勿論狛犬研究サイトでばっちり整理されていれば一番ありがたく、事実参考にさせていただいたのだが、行く前にどんな狛犬かバッチリ分かってしまうのもそれはそれでちょっと切なく、「遠景だけどどうも見たことのない形かも?」とワクテカさせられるぐらいがちょうど楽しい。我ながらめんどくさい奴だと思う。
そんなわけで、この神社にははっきり言って「狛犬目当て」で行ったのだけども、なかなか面白いところだった。
この神社と狛犬については、後日「狛犬放浪記」のほうでページを設けてからリンクしようと思う。とりあえず概要としてはこちら(奥州市観光サブサイト 磐神社)などで説明されている。

なかなか立派な石鳥居と侘びた木造の社殿があるのだが、これは後付けのもので、社殿裏側にあるこの巨石こそが御神体。祭神は当地豪族の安倍氏の守護神で、まつろわぬ神の象徴でもあるアラハバキ。
明治時代に社殿が建てられるまでは、この御神体だけがドッカリ構えており、巨石信仰の重要なケースともいえる素敵空間だったという。
前沢からここに行くまではちょっと苦労した。
私が衣川方向に曲がるべき適切なポイントを見逃してしまったせいもあるのだが、その先広域農道に入ってリカバーしようと思ったら通行止めで当てが外れて遠回りしたり元来た道を戻ったり。
(通行止めは地震の影響によるものと思われ、その他道や橋の工事なども多く、やはり先日の地震の爪痕を感じずにはいられなかった)
ようやく地図上でこの辺か?と思える地区に来たものの、岩手県道路地図を携えて万全のナビ態勢だったはずが行きすぎてしまい、生活道路に迷い込んでしまって立ち往生気味になる。
結局相方がタバコ屋のおじさんに聞いてくれて道が判明。
おじさんいわく
「最近バイパスが通ったから、そっちに入る道が分かりづらくなったんだよー」
とのこと。
やっぱり道に困ったら、最後はヒューマンパワーだよなあとしみじみ。
普段何事につけアバウトなくせに、予想外の道に入ったり、予定が狂うとすぐに見苦しくワタワタ慌てるタイプなので、いつも「どうにかなる」「来た道は戻れる」とドッカリ構えてくれる相方が伴侶で本当に良かったです…相手まで同じタイプだったらもう、初日でかなり旅行が破たんしていること間違いない…
そんなこんなでようやく目指す地区へ。
この辺は安倍館跡など、ほとんどは遺構なのだが、当時をしのばせる旧跡が多く点在しており、小さな道標ガイドもあったので助かった。
便利な道路も走っているけれども全体的に素朴な風景で、古戦場や安倍氏などの豪族がいた場所として色々脳内保管するにはうってつけの雰囲気。
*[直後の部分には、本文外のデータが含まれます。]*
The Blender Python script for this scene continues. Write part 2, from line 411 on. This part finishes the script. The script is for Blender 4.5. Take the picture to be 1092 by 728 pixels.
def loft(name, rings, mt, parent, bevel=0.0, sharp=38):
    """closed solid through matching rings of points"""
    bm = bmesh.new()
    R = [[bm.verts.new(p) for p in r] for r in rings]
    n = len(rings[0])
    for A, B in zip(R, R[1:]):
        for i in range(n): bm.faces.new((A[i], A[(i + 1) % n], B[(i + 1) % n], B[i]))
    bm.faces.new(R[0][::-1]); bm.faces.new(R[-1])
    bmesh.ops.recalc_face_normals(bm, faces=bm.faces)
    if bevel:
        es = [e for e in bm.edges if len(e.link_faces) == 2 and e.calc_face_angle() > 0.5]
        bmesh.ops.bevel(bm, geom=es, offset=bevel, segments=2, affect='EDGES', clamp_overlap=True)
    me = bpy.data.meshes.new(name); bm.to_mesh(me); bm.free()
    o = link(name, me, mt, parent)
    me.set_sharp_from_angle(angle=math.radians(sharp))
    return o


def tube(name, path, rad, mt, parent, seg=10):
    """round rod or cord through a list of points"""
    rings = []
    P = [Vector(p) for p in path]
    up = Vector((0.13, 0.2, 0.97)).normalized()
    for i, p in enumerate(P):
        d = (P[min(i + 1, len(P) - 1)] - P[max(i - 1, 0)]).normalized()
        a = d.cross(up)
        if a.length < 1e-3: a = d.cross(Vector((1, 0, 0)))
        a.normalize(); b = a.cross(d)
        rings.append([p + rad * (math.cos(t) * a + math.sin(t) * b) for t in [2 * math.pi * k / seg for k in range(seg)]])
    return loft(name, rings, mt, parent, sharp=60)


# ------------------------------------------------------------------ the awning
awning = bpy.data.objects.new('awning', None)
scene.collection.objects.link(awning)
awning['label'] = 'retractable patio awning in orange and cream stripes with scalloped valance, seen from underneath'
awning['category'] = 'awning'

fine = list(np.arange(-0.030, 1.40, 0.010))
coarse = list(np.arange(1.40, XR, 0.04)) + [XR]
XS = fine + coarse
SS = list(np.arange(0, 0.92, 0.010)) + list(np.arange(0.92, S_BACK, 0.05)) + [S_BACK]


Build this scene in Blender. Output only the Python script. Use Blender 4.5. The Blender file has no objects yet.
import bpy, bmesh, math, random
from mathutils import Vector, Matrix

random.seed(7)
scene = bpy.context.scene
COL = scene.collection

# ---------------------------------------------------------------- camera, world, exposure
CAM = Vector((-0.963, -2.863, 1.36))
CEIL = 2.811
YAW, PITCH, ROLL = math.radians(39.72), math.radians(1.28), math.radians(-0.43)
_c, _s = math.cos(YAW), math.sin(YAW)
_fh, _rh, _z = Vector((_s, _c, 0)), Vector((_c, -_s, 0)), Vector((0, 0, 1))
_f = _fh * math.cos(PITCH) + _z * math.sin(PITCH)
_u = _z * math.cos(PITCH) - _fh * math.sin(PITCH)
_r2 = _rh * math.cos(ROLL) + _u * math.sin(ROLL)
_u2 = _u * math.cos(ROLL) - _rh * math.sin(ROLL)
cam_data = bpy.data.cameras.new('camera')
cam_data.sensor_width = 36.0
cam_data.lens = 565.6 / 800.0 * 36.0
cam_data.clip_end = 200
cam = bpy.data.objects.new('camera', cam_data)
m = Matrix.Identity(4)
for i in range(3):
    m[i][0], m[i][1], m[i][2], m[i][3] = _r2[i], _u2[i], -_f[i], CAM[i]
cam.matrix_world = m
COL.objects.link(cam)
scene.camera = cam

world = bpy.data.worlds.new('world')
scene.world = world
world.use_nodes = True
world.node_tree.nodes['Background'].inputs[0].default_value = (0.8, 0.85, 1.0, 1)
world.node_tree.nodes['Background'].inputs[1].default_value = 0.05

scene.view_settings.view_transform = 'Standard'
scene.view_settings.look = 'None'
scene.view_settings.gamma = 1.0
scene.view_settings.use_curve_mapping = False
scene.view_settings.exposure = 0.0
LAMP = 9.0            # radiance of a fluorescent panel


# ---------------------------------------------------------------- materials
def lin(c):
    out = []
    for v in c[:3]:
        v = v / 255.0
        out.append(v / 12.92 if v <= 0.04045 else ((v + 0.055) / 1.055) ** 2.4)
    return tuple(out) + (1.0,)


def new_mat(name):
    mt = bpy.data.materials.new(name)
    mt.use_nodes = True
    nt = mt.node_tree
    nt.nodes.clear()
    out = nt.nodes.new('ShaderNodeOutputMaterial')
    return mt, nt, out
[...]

あまり意識したことはなかったのだけど、やっぱり東北生まれの東北育ちなので、どうしても都から来た連中よりも「時に悪役にされがちな土着の人たち」に感情移入してしまうんだな。
時間がないので、ここと安倍館跡を眺めただけだったのだけども、次に岩手に来る機会にはぜひ衣川とか江刺・水沢方面(特に今回行きたかったが回れなかった黒石寺あたり)をゆっくり回ってみたい。

で、これが磐神社の狛犬。
この後も別の場所で同系統の狛犬に出会うことになるのだが、山形ではほとんど見ないタイプである。
田んぼの農道を入り込んで行く、規模的にはごく普通の小さな神社。まったく観光化されていないので、当然駐車場などはナシ。鳥居前の参道にちょい置きくらいはできるが、見学・参拝する際にはくれぐれも地元の方の通行や農作業に迷惑をかけないようにしたい。
近年平泉が注目されて、ガイドブックでも周辺の注目施設に上がっていたりするけれども、ルートにもよるが、ガイドブックのアバウトな地図だけではかなりたどりつくのが厳しいと思われるので事前のリサーチをしっかりと。
この後、山越えの道で骨寺荘園遺跡を回って平泉入りしようかと向かったのだが、やはり通行止めで阻まれて引き返し、平泉へ。これも残念だが、本当に不便なのは地元の方々なのだから一観光客がブーブー言える筋合いではなく致し方ない。
いかにも取ってつけたようでアレですが…一日も早い復興をお祈り申し上げます。